Why I Decided to Finally Try Running
Honestly? My jeans felt tighter last Monday. Tried jogging years ago but quit after feeling like a dying walrus halfway down the block. This time though, I promised myself: baby steps only. Googled “running for lazy beginners” while eating chips.

My Step-by-Step Prep Work
Dug out decade-old sneakers first. Bad idea – the soles crumbled like stale bread. Went to a discount store, grabbed whatever running shoes fit under $30. Didn’t overthink it.
Next: timing. Set phone alarm for 6 AM. Packed gear the night before – literally threw shoes, shirt, and keys into a grocery bag. Wore sweatpants I normally sleep in.
The Cringe-Worthy First Attempt
Alarm screamed. Dragged myself outside groggy. My genius starting strategy:
- Walked 3 minutes to the park pretending to warm up (really just procrastinating)
- Jogged for exactly 30 seconds – lungs burned immediately
- Walked 4 minutes while gasping
- Repeated jog/walk zombie cycle for 15 minutes total
- Stopped when side stitches stabbed me like butter knives
Sweat poured down my back even though I barely moved. Felt humiliated when an old lady with a walker passed me.
What Actually Kept Me Going
Nearly quit day two.
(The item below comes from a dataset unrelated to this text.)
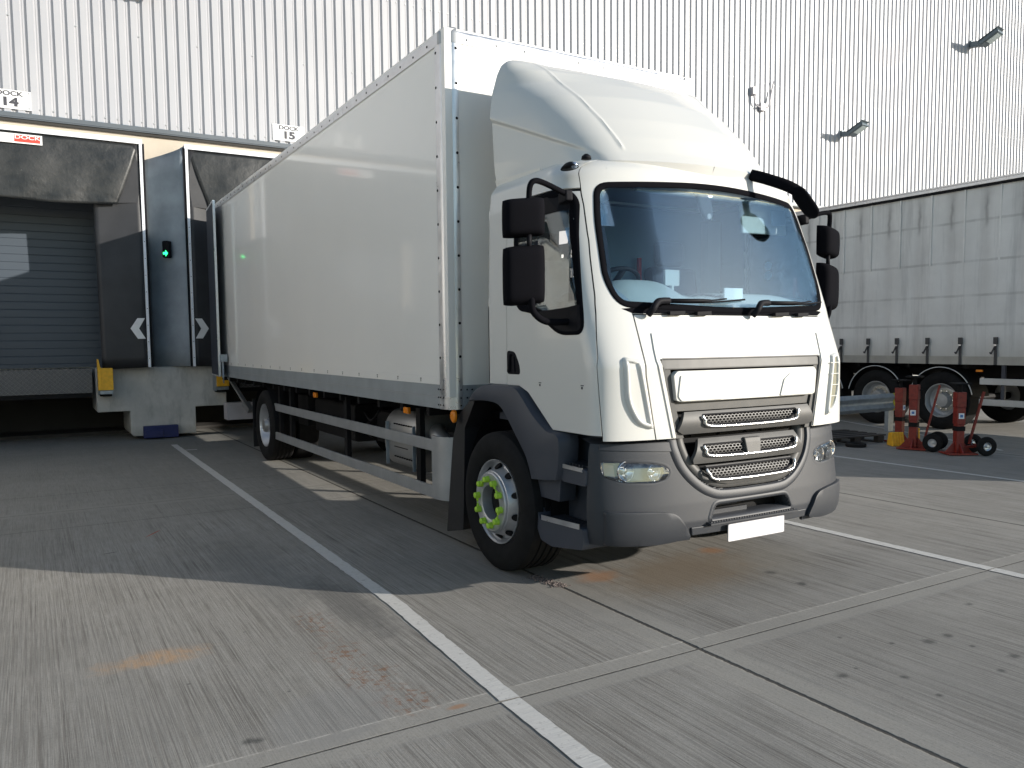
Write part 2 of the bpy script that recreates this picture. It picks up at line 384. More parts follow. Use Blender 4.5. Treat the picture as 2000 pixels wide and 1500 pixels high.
def smoothpath(pts, n=6):
    pts = [Vector(p) for p in pts]; P = [pts[0]] + pts + [pts[-1]]; out = []
    for i in range(1, len(P) - 2):
        for k in range(n):
            t = k / n; a, b, c, d = P[i - 1:i + 3]
            out.append(.5 * ((2 * b) + (c - a) * t + (2 * a - 5 * b + 4 * c - d) * t * t + (-a + 3 * b - 3 * c + d) * t ** 3))
    return out + [pts[-1]]
def lathe(bm, prof, ctr=(0, 0, 0), axis='x', n=48, mi=0, closed=False):
    """prof: list of (along, radius)"""
    rings = []
    for a, r in prof:
        ring = []
        for k in range(n):
            t = 2 * math.pi * k / n; c, s = math.cos(t) * r, math.sin(t) * r
            p = {'x': (a, c, s), 'y': (c, a, s), 'z': (c, s, a)}[axis]
            ring.append(bm.verts.new((ctr[0] + p[0], ctr[1] + p[1], ctr[2] + p[2])))
        rings.append(ring)
    L = list(zip(rings, rings[1:]))
    if closed: L.append((rings[-1], rings[0]))
    for a, b in L:
        for k in range(n): bm.faces.new((a[k], a[(k + 1) % n], b[(k + 1) % n], b[k])).material_index = mi
    if not closed:
        if prof[0][1] > 1e-4: bm.faces.new(rings[0]).material_index = mi
        if prof[-1][1] > 1e-4: bm.faces.new(rings[-1][::-1]).material_index = mi
    return bm
def prism(bm, pts, d0, d1, plane='yz', mi=0):
    """2D polygon in plane extruded along the third axis"""
    def P(a, b, d): return {'yz': (d, a, b), 'xz': (a, d, b), 'xy': (a, b, d)}[plane]
    A = [bm.verts.new(P(a, b, d0)) for a, b in pts]; B = [bm.verts.new(P(a, b, d1)) for a, b in pts]
    bm.faces.new(A).material_index = mi; bm.faces.new(B[::-1]).material_index = mi
    for i in range(len(pts)):
        j = (i + 1) % len(pts); bm.faces.new((A[j], A[i], B[i], B[j])).material_index = mi
    return bm
def roundpoly(pts, r, n=5):
    out = []; N = len(pts)
    for i in range(N):
        p = Vector(pts[i]).to_2d() if len(pts[i]) > 2 else Vector(pts[i]); a = Vector(pts[i - 1]); b = Vector(pts[(i + 1) % N])
        rr = r[i] if isinstance(r, (list, tuple)) else r
        da, db = (a - p), (b - p); la, lb = da.length, db.length; t = min(rr, la * .48, lb * .48)
        p0 = p + da / la * t; p1 = p + db / lb * t
        for k in range(n + 1):
            s = k / n; out.append(tuple((1 - s) ** 2 * p0 + 2 * s * (1 - s) * p + s * s * p1))
    return out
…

But then did two things:

- Downloaded a free app with cartoon voices cheering “You’re awesome!” after every walk interval (embarrassing but worked)
- Rewarded myself with fancy coffee only after runs
By week three, noticed tiny changes:
- Could jog 2 whole minutes without seeing stars
- Morning cough stopped happening after first 5 minutes
- Stopped caring about looking stupid
Beginner Mistakes I Wish I Avoided
Learned these the hard way:
- Don’t gulp water right before running – hello sloshing stomach
- Cotton shirts = wet sandpaper on skin after 10 minutes
- Stretching AFTER feels better than forcing toe touches cold
Biggest surprise? Rest days matter more than run days. Skipped one Tuesday to binge Netflix – next run felt easier.
Where I’m At Now (Still Slow AF)
After two months:
- Manage 3km total with walk/jog intervals
- My cheap shoes gave me blisters – upgraded to less-ugly $60 ones
- Still hate waking up early but crave that post-run toast now
Zero weight lost. But weirdly feel stronger opening pickle jars. Would I recommend it? Only if you promise to laugh at yourself panting like a dog. Just put one sweaty foot in front of the other.